Chroniques, Le 17

Le 17 : transmettre le jeu vidéo

Petit T grandit. Et, bien que ce soit terriblement précoce, eut égard à son âge, je me pose de plus en plus la question de la transmission. Et celle, plus concrète, du leg. Je blague souvent en disant que ma collection de jeu paiera mon séjour en EHPAD. Enfin, disons le premier mois – au vu des loyers… En réalité, il m’apparaît évident qu’une bonne partie, sinon tous mes jeux, seront un jour sien, ce bien avant que je perde la boule. Peut-être me prendra-t-il un jour de tout abandonner, et de m’adonner une fois pour toute à la fabrication d’alcool maison (Une frénette, ça te dit ?). Quoi qu’il en sera, les titres que j’ai réunis au fil des années constitueront un terreau idéal pour la découverte de petit T.

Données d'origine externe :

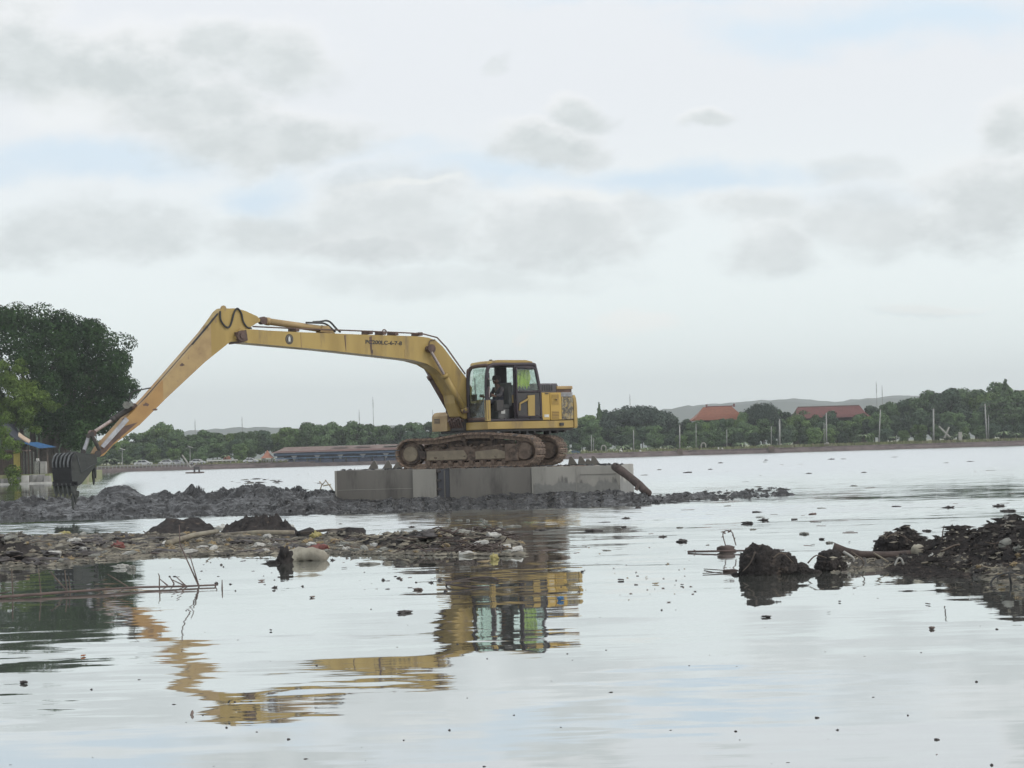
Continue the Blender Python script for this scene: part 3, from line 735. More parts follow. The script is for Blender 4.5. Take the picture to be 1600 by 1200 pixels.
bm = bmesh.new(); prism(bm, UF, [(q[0] - .03, q[1] - .07), (q[0] + .03, q[1] - .07), (q[0] + .035, q[1] + .03), (q[0] + .015, q[1] + .08), (q[0] - .015, q[1] + .08), (q[0] - .035, q[1] + .03)], bl + .010, bl + .013); obj('emblem_figure', bm, 'white_decal', boom)
# boom tip pin boss
q = sp_(376, 525, bl)
bm = bmesh.new(); cyl(bm, UF.p(q[0], -.38, q[1]), UF.p(q[0], .40, q[1]), .15, seg=20); cyl(bm, UF.p(q[0], .40, q[1]), UF.p(q[0], .44, q[1]), .08, seg=16)
prism(bm, UF, [(q[0] + .16, q[1] + .1), (q[0] - .16, q[1] + .17), (q[0] - .2, q[1] - .12), (q[0] + .05, q[1] - .2)], -.33, .33); obj('pivot_pin', bm, 'brown_steel', boom)
# hydraulic pipes along the top
bm = bmesh.new()
for l, dz in ((.12, .05), (.2, .05), (-.1, .05), (-.18, .05)):
    pts = [sp_(x, y, l) for x, y in ((395, 513), (470, 516.5), (545, 519), (640, 523), (662, 524.5), (683, 530), (697, 545), (727, 587))]
    tube(bm, [UF.p(a, l, b + dz) for a, b in pts], .022, 6)
obj('hydraulic_pipe', bm, 'brown_steel', boom)
for x, y in ((579, 522), (600, 523), (619, 524), (657, 524.5), (464, 518)):
    a = sp_(x, y, .2); bm = bmesh.new(); box(bm, UF, a[0] - .06, a[0] + .06, -.22, .24, a[1] - .0, a[1] + .10, .01); obj('pipe_clamp', bm, 'brown_steel', boom)
a = sp_(600.5, 519, .2); bm = bmesh.new(); tube(bm, [UF.p(a[0] + .07 * math.cos(t), .2, a[1] + .07 * math.sin(t)) for t in [k * math.pi / 8 for k in range(-1, 10)]], .02, 6); obj('lifting_eye', bm, 'brown_steel', boom)
a = sp_(671, 545, bl)
bm = bmesh.new(); cyl(bm, UF.p(a[0], -.42, a[1]), UF.p(a[0], .44, a[1]), .09, seg=16); cyl(bm, UF.p(a[0], .36, a[1]), UF.p(a[0], .43, a[1]), .13, seg=16); obj('cylinder_pin', bm, 'brown_steel', boom)
bm = bmesh.new(); pts = [(670, 545), (669.5, 538), (672, 532), (679, 531)]
tube(bm, spline([UF.p(sp_(x, y, bl)[0], bl + .03, sp_(x, y, bl)[1]) for x, y in pts], 5), .014, 6); obj('grease_line', bm, 'brown_steel', boom)

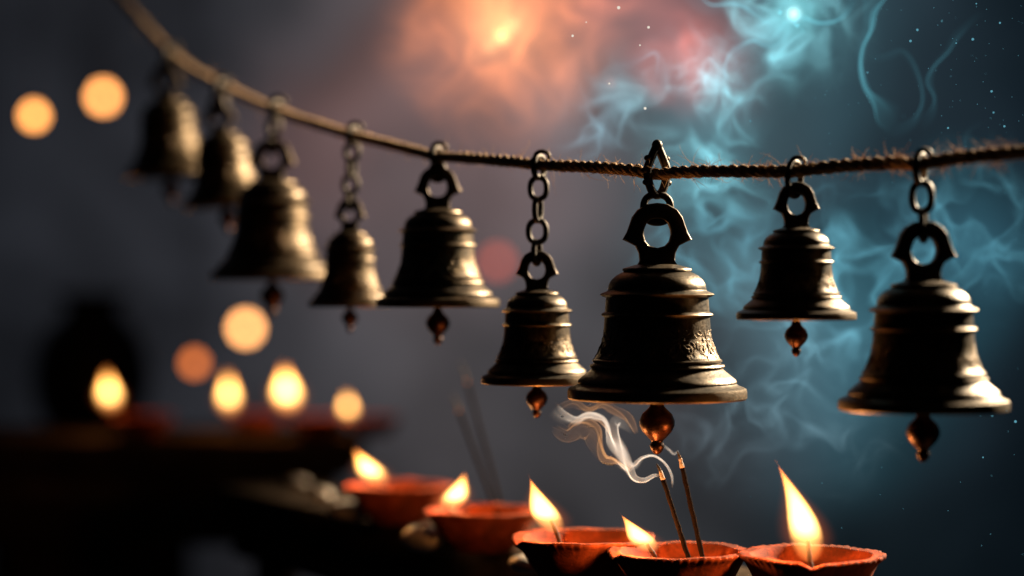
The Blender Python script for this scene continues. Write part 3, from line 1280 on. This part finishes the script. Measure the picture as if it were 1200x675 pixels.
cloud('orange_smoke', 620, 50, 1.20, (425, 960, -150, 240, 1.3), [
    (588, 42, 0, 22, (255, 200, 120), 9.0, True),
    (600, 30, 0, 22, (255, 195, 125), 4.0, True),
    (574, 54, 0, 22, (255, 185, 115), 3.2, True),
    (612, 18, 0, 24, (255, 170, 105), .9, True),
    (556, 66, 0, 24, (255, 165, 100), .7, True),
    (590, 30, 0, 165, (240, 135, 75), .85, False),
    (800, 70, 0, 75, (215, 110, 95), .7, False),
    (715, 10, 0, 80, (210, 115, 90), .6, False),
    (680, 85, 0, 45, (225, 140, 110), .8, False),
    (716, 97, 0, 12, (255, 130, 80), 1.8, True),
], 1.6, .28, 1.2, 9.1, 'orange glowing cloud high behind the rope', 7.0)


# ================================================================ smoke sheets (thin curled solids of smoke)


def ribbon_bm(path, n, th, ripple=0.0, rip_n=2.0, phase=0.0, m=14, fade=.06):
    """path: (px, py, r, width px, turn in degrees); the sheet is th metres thick in its middle and thins to nothing at its edges"""
    bm = bmesh.new()
    st = spline(path, n)
    C = [P(a, b, c) for a, b, c, _, _ in st]
    rings = []
    for i in range(n):
        t = (C[min(i + 1, n - 1)] - C[max(i - 1, 0)]).normalized()
        y = Vector((0, 1, 0))
        y = (y - t * y.dot(t)).normalized()
        x = t.cross(y)
        a = radians(st[i][4])
        wv = x * cos(a) + y * sin(a)
        nv = t.cross(wv)
        W_ = max(.2, st[i][3]) * KPX * st[i][2] / 2
        end = min(1, i / (n * fade) + .02, (n - 1 - i) / (n * .35) + .01)
        top, bot = [], []
        for k in range(m + 1):
            u = -1 + 2 * k / m
            rp = ripple * W_ * sin(rip_n * u + phase + i * 5.0 / n) + ripple * .5 * W_ * sin(rip_n * 2.1 * u - phase + i * 8.0 / n)
            h = max(.02, (1 - u * u)) * th * .5 * end
            c = C[i] + wv * u * W_ + nv * rp
            top.append(c + nv * h)
            bot.append(c - nv * h)
        rings.append([bm.verts.new(q) for q in top + bot[::-1]])
    R = len(rings[0])
    for A_, B_ in zip(rings, rings[1:]):
        for k in range(R):
            k2 = (k + 1) % R
            bm.faces.new((A_[k], A_[k2], B_[k2], B_[k]))
    bm.faces.new(list(reversed(rings[0])))
    bm.faces.new(rings[-1])
    bmesh.ops.recalc_face_normals(bm, faces=bm.faces)
    return bm


M_SMOKE = smoke_mat('incense_smoke_air', 115, (.72, .82, 1.0))
M_SMOKE_THIN = smoke_mat('thin_incense_smoke_air', 125, (.72, .82, 1.0))
sm = tag(empty('incense_smoke', P(771, 543, 1.0)), 'pale grey smoke curling left from the sharp incense sticks', 'smoke', None, 'stuff')


def wisp(path, th, mt, parent, **kw):
    bm = ribbon_bm(path, 70, th, **kw)
    o = obj('wisp', bm, mt)
    o.parent = parent
    o.matrix_parent_inverse = Matrix.Translation(-parent.location)
    return o


wisp([(778, 560, 1.00, 2, 10), (768, 557, 1.00, 5, 15), (755, 563, 1.003, 8, 30), (743, 560, 1.006, 12, 40), (735, 545, 1.01, 15, 20), (728, 530, 1.014, 18, -10),
      (718, 516, 1.02, 22, 25), (711, 502, 1.026, 26, 60), (704, 492, 1.03, 26, 80), (690, 488, 1.034, 26, 60), (676, 494, 1.038, 24, 75), (660, 488, 1.04, 24, 60), (648, 478, 1.045, 20, 30)],
     .0020, M_SMOKE, sm, ripple=.34, rip_n=2.6, phase=.4)
wisp([(788, 572, 1.012, 2, 0), (787, 556, 1.012, 5, 40), (779, 542, 1.013, 8, 60), (766, 534, 1.015, 9, 50), (753, 537, 1.018, 12, 40), (743, 546, 1.02, 12, 20), (734, 542, 1.022, 12, 0),
      (726, 524, 1.026, 14, 30), (721, 505, 1.03, 13, 60), (722, 494, 1.034, 14, 40), (732, 498, 1.036, 12, 20), (742, 506, 1.038, 8, 20)], .0014, M_SMOKE_THIN, sm, ripple=.4, rip_n=2.0, phase=1.5)
wisp([(740, 552, .992, 10, 0), (722, 540, .992, 22, 50), (708, 536, .991, 22, 75), (701, 520, .990, 24, 60), (696, 504, .988, 28, 40), (680, 500, .986, 30, 65), (664, 508, .984, 26, 75), (650, 500, .982, 18, 50)],
     .0020, M_SMOKE_THIN, sm, ripple=.5, rip_n=3.4, phase=2.2)
wisp([(746, 508, .975, 6, 10), (736, 490, .975, 14, 50), (720, 480, .975, 16, 75), (706, 474, .974, 18, 60), (690, 480, .972, 20, 40), (672, 474, .97, 22, 70), (655, 480, .968, 16, 50)],
     .0018, M_SMOKE_THIN, sm, ripple=.5, rip_n=3.0, phase=.2)
wisp([(795, 528, 1.02, 2, 0), (790, 532, 1.021, 4, 20), (784, 527, 1.022, 5, 30), (777, 522, 1.024, 5, 30)], .0010, M_SMOKE_THIN, sm, ripple=.2)

G1 = glow_gas('teal_wisp_gas', lin(85, 165, 180), 84)
G2 = glow_gas('faint_teal_wisp_gas', lin(75, 145, 162), 46)
tw = tag(empty('teal_smoke_curl', P(1020, 60, 1.04)), 'thin teal curls of smoke hanging above the near end of the rope', 'smoke', None, 'stuff')
wisp([(1036, -30, 1.110, 50, 20), (1026, -5, 1.110, 43, 50), (1020, 14, 1.110, 30, 70), (1018, 34, 1.110, 23, 60), (1010, 55, 1.110, 19, 40), (1008, 78, 1.110, 23, 50), (1015, 102, 1.110, 27, 60), (1030, 120, 1.110, 39, 40), (1040, 135, 1.110, 43, 20), (1050, 146, 1.110, 28, 20)], .0022, G1, tw, fade=.3, ripple=.35, rip_n=2.2)
wisp([(1010, 60, 1.115, 8, 20), (1024, 68, 1.115, 9, 40), (1040, 66, 1.115, 12, 40), (1056, 60, 1.115, 9, 20), (1068, 72, 1.115, 12, 30), (1078, 96, 1.115, 14, 40), (1081, 118, 1.115, 14, 50), (1075, 136, 1.115, 18, 50), (1066, 146, 1.115, 18, 20), (1048, 152, 1.115, 22, 20), (1030, 138, 1.115, 18, 0)], .0013, G2, tw, fade=.3, ripple=.2)
wisp([(1150, 14, 1.105, 8, 10), (1135, 28, 1.105, 9, 30), (1120, 44, 1.105, 14, 40), (1110, 60, 1.105, 15, 50), (1094, 78, 1.105, 18, 50), (1088, 96, 1.105, 19, 30), (1096, 115, 1.105, 18, 60), (1092, 134, 1.105, 22, 40), (1078, 148, 1.105, 22, 20)], .0015, G2, tw, fade=.3, ripple=.25)
wisp([(905, 52, 1.110, 14, 20), (922, 34, 1.110, 24, 40), (938, 24, 1.110, 28, 30), (960, 28, 1.110, 23, 60), (980, 24, 1.110, 19, 60), (995, 8, 1.110, 15, 40), (1000, -15, 1.110, 18, 20)], .0018, G1, tw, fade=.3, ripple=.25)
wisp([(800, -20, 1.110, 22, 20), (828, 8, 1.110, 27, 50), (862, 6, 1.110, 28, 60), (885, 14, 1.110, 28, 40), (905, 22, 1.110, 32, 30), (925, 22, 1.110, 39, 20)], .0016, G1, tw, fade=.3, ripple=.3)
wisp([(925, 22, 1.110, 28, 20), (905, 48, 1.110, 28, 50), (882, 44, 1.110, 28, 60), (862, 58, 1.110, 28, 30), (850, 76, 1.110, 24, 60), (852, 94, 1.110, 22, 70), (842, 88, 1.110, 22, 40), (836, 66, 1.110, 14, 10)], .0019, G1, tw, fade=.3, ripple=.3)
wisp([(690, 96, 1.100, 14, 20), (740, 78, 1.100, 39, 20), (768, 62, 1.100, 32, 60), (776, 86, 1.100, 35, 40), (770, 110, 1.100, 28, 20)], .0016, G2, tw, fade=.3, ripple=.3)

# ================================================================ stars as small glowing specks in the air
M_STAR = emit('star_blue', lin(100, 170, 190), .8)
M_STAR2 = emit('star_white', lin(235, 225, 210), 1.0)
stars = tag(empty('star_specks', P(1100, 200, 1.02)), 'tiny teal glowing specks standing in for distant stars', 'stars', None, 'stuff')
rnd = random.Random(5)
bm1, bm2 = bmesh.new(), bmesh.new()
for q in range(150):  # self-lit specks standing in for stars, hung near the focus plane
    px = 1210 - abs(rnd.gauss(0, 1)) * 150
    py = rnd.choice((rnd.uniform(0, 180), rnd.uniform(0, 180), rnd.uniform(200, 670)))
    if px < 860:
        continue
    r = rnd.uniform(.985, 1.045)
    big = rnd.random() < .07
    s = rnd.uniform(.9, 1.3) * KPX if big else rnd.uniform(.25, .5) * KPX
    g = bmesh.ops.create_icosphere(bm1, subdivisions=1, radius=s)
    p = P(px, py, r) - stars.location
    for v in g['verts']:
        v.co += p
for px, py, s in ((725, 9, 2.0), (760, 32, 1.6), (671, 42, 1.5), (756, 127, 1.7), (687, 26, .8), (750, 53, 1.0), (714, 98, 1.2), (1067, 48, 1.5), (1075, 35, 1.5), (1140, 46, 1.6), (1162, 107, 1.4), (1177, 148, 1.3), (1190, 494, 1.6), (1111, 150, 1.2), (1152, 536, .9)):
    bm = bm2 if px < 800 else bm1
    g = bmesh.ops.create_icosphere(bm, subdivisions=2, radius=s * KPX)
    p = P(px, py, 1.012) - stars.location
    for v in g['verts']:
        v.co += p
obj('blue_specks', bm1, M_STAR, stars)
obj('white_specks', bm2, M_STAR2, stars)
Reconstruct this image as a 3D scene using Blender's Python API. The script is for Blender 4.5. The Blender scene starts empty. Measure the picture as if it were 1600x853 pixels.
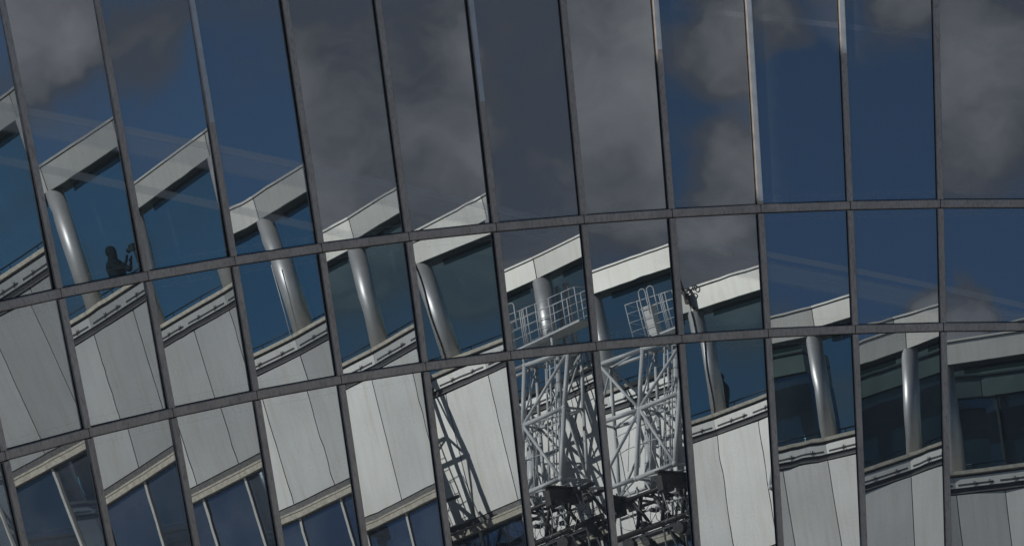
import bpy, math, random
from math import sin, cos, tan, radians, pi
from mathutils import Vector, Matrix
random.seed(7)
S = bpy.context.scene
COL = S.collection
Z0 = 18.0                                   # the camera stands 18 m above the court floor

# ------------------------------------------------------------------ camera
F_PX, PITCH, ROLL = 4431.22, radians(-14.15627), radians(0.72597)
cam = bpy.data.cameras.new('camera'); cam_o = bpy.data.objects.new('camera', cam); COL.objects.link(cam_o)
cam.sensor_fit = 'HORIZONTAL'; cam.sensor_width = 36.0; cam.lens = F_PX / 1600 * 36.0
cam.clip_start = 0.1; cam.clip_end = 3000
fw = Vector((0, cos(PITCH), sin(PITCH))); rt = Vector((1, 0, 0)); up = rt.cross(fw)
rt2 = cos(ROLL) * rt + sin(ROLL) * up; up2 = -sin(ROLL) * rt + cos(ROLL) * up
M3 = Matrix((rt2, up2, -fw)).transposed()
cam_o.matrix_world = Matrix.Translation((0, 0, Z0)) @ M3.to_4x4()
S.camera = cam_o

# ------------------------------------------------------------------ world: sky with clouds
SUN_EL, SUN_DIR = radians(36), Vector((-0.93, -0.365, 0)).normalized()
w = bpy.data.worlds.new('World'); S.world = w; w.use_nodes = True
nt = w.node_tree; N = nt.nodes; LK = nt.links; N.clear()
out = N.new('ShaderNodeOutputWorld'); bg = N.new('ShaderNodeBackground'); LK.new(bg.outputs[0], out.inputs[0])
bg.inputs['Strength'].default_value = 0.055
sky = N.new('ShaderNodeTexSky'); sky.sky_type = 'NISHITA'; sky.sun_disc = False
sky.sun_elevation = SUN_EL; sky.sun_rotation = math.atan2(SUN_DIR.x, SUN_DIR.y)
sky.altitude = 2500; sky.air_density = 1.0; sky.dust_density = 0.0; sky.ozone_density = 6.0
tc = N.new('ShaderNodeTexCoord')
nrm = N.new('ShaderNodeVectorMath'); nrm.operation = 'NORMALIZE'; LK.new(tc.outputs['Generated'], nrm.inputs[0])
DIR0 = nrm.outputs[0]
wn = N.new('ShaderNodeTexNoise'); wn.inputs['Scale'].default_value = 40; wn.inputs['Detail'].default_value = 7; LK.new(DIR0, wn.inputs['Vector'])
wsub = N.new('ShaderNodeVectorMath'); wsub.operation = 'SUBTRACT'; LK.new(wn.outputs['Color'], wsub.inputs[0]); wsub.inputs[1].default_value = (.5, .5, .5)
wsc = N.new('ShaderNodeVectorMath'); wsc.operation = 'SCALE'; LK.new(wsub.outputs[0], wsc.inputs[0]); wsc.inputs['Scale'].default_value = .035
wad = N.new('ShaderNodeVectorMath'); wad.operation = 'ADD'; LK.new(DIR0, wad.inputs[0]); LK.new(wsc.outputs[0], wad.inputs[1])
wnm = N.new('ShaderNodeVectorMath'); wnm.operation = 'NORMALIZE'; LK.new(wad.outputs[0], wnm.inputs[0])
DIR = wnm.outputs[0]                         # ragged cloud edges
def wmath(op, a, b=None, c=None):
    n = N.new('ShaderNodeMath'); n.operation = op
    for i, v in enumerate((a, b, c)):
        if v is None: continue
        if hasattr(v, 'links'): LK.new(v, n.inputs[i])
        else: n.inputs[i].default_value = v
    return n.outputs[0]
def wnoise(scale, detail, rough, off, stretch=(1, 1, 1.6)):
    m = N.new('ShaderNodeMapping'); m.inputs['Location'].default_value = off; m.inputs['Scale'].default_value = stretch
    LK.new(DIR, m.inputs[0])
    n = N.new('ShaderNodeTexNoise'); n.inputs['Scale'].default_value = scale; n.inputs['Detail'].default_value = detail
    n.inputs['Roughness'].default_value = rough; LK.new(m.outputs[0], n.inputs['Vector'])
    return n.outputs['Fac']
# banks of cloud and clear gaps: azimuth, elevation, radius (degrees), weight
CLOUDS = [(77.4, 17.6, 2.4, .95), (78.6, 16.2, 1.4, .35), (71.6, 17.4, 1.2, .6), (72.8, 16.0, 1.6, -.5), (69.2, 20.2, 2.2, .4),
          (68.0, 16.2, 1.8, -.5), (62.0, 18.2, 5.0, .62), (57.2, 18.4, 5.0, .62), (49.4, 19.2, 5.4, .66),
          (44.2, 20.2, 4.6, 1.0), (38.4, 21.6, 1.7, .95), (36.8, 22.4, .8, -.45), (36.7, 19.2, .7, -.5), (37.9, 18.8, 1.6, .8),
          (37.6, 16.8, 1.6, .6), (30.2, 19.5, 4.0, -.7), (30.0, 22.8, .8, .6), (24.0, 19.6, 3.2, -.7), (24.5, 23.4, 1.2, .75),
          (24.8, 16.6, 1.0, .95), (19.0, 22.0, 3.0, .95), (18.4, 17.1, 1.0, 1.0), (20.0, 18.6, 1.4, -.4)]
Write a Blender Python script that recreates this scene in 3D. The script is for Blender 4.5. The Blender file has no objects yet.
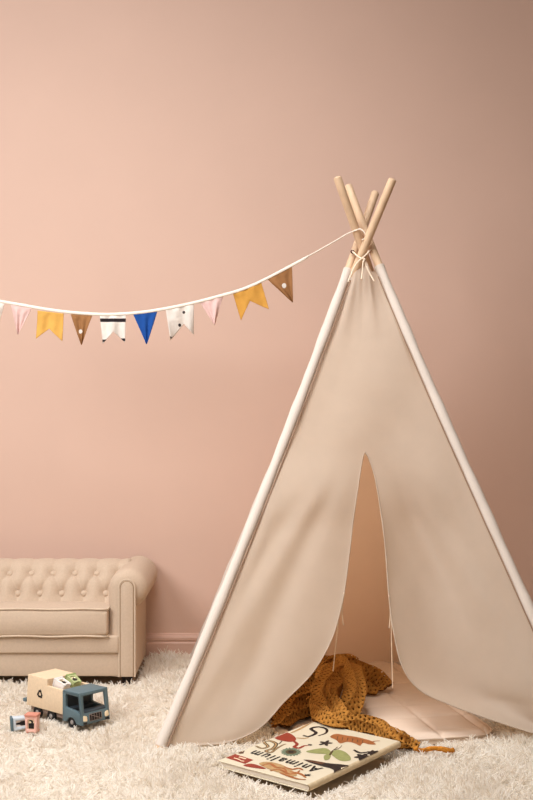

Par où commencer ? Que dire pour « enseigner » le jeu vidéo à un profane ? Comment vulgariser à l’extrême un média opaque, technique, et bourré de charabia technique ? Je n’en ai pas la moindre idée. J’ai toujours eu les plus grandes difficultés à parler de jeux vidéo avec des gens qui ne connaissent pas le domaine. Parfois même avec d’autres joueurs. Les uns comme les autres ont leur idées reçues. Et je n’ai, pour ma part, aucune envie de les discréditer. J’ai grand plaisir à converser avec des personnes faisant preuve d’une réelle curiosité. Mais vous en conviendrez : c’est assez rare. « Les joueurs », si tant est qu’on souhaite s’identifier, évoluent en cercle strict, fermé, et défini.

Jouer a, fort heureusement, un côté assez élémentaire. On met la cassette dans le bidule, on prend la manette, on presse les boutons, des choses se passent à l’écran. Point. Il n’y a pas besoin de s’embarrasser de longues explications. En particulier pour ce qui est des enfants, toujours prompts à apprendre. (La prudence étant naturellement de mise dans ce cas précis.) Alors, encore une fois, que transmettre ? Que dirait un musicien confirmé à son débutant ? Un cinéaste accompli à un explorateur filmique ? Un sportif expérimenté à un jeune grigou ? Quoi dire ?

Ma compagne me lance parfois, lors de nos sessions de jeu « Oui mais pour toi c’est facile. » Ce qui me fait dire que les jeux vidéo, derrière leur apparente accessibilité, sont d’abord techniques. Comme pour d’autres tâches, ils nécessitent un apprentissage des règles, une bonne compréhension de l’interface, et font appel à la mémoire musculaire. Similairement à la conduite, l’expérience n’est totale que lorsqu’on se pose plus la question du comment jouer, mais du comment progresser. Se pose alors seulement le regard critique. Savoir identifier un jeu, c’est à dire sa façon de s’inscrire ou de puiser dans un genre, dans un style, ses inspirations, son époque, peuvent apporter une compréhension plus complète d’une œuvre. Sans toutefois être indispensable au plaisir passé à jouer, remarquez.

Une chose que je crains, dans cette histoire de transmission, c’est qu’une autre personne lui offre son premier jeu vidéo. Les jeux vidéo ont accompagné mon enfance, mon adolescence et ma vie d’adulte. Je me suis maintes baigné dans ce lac-là, et continue de m’y baigner régulièrement. Et puisqu’il semble entendu que je suis le seul amateur de jeux dans ma famille proche, je trouverais dommage qu’on me prive de l’opportunité de lui acheter son premier jeu. D’autant que je n’ai pas eu le plaisir de contribuer à la découverte de mes nièces. C’est néanmoins une possibilité. La surenchère des cadeaux offerts aux enfants amène en effet les gens à faire des choix parfois hasardeux, voire égo-centrés. Il s’entend que pour ce qui est d’une girafe, ou d’un doudou, je ne trouverai que peu à redire. En revanche, si quelqu’un s’aventurait à lui offrir un jeu comme Imagine… il y aura comme un malaise.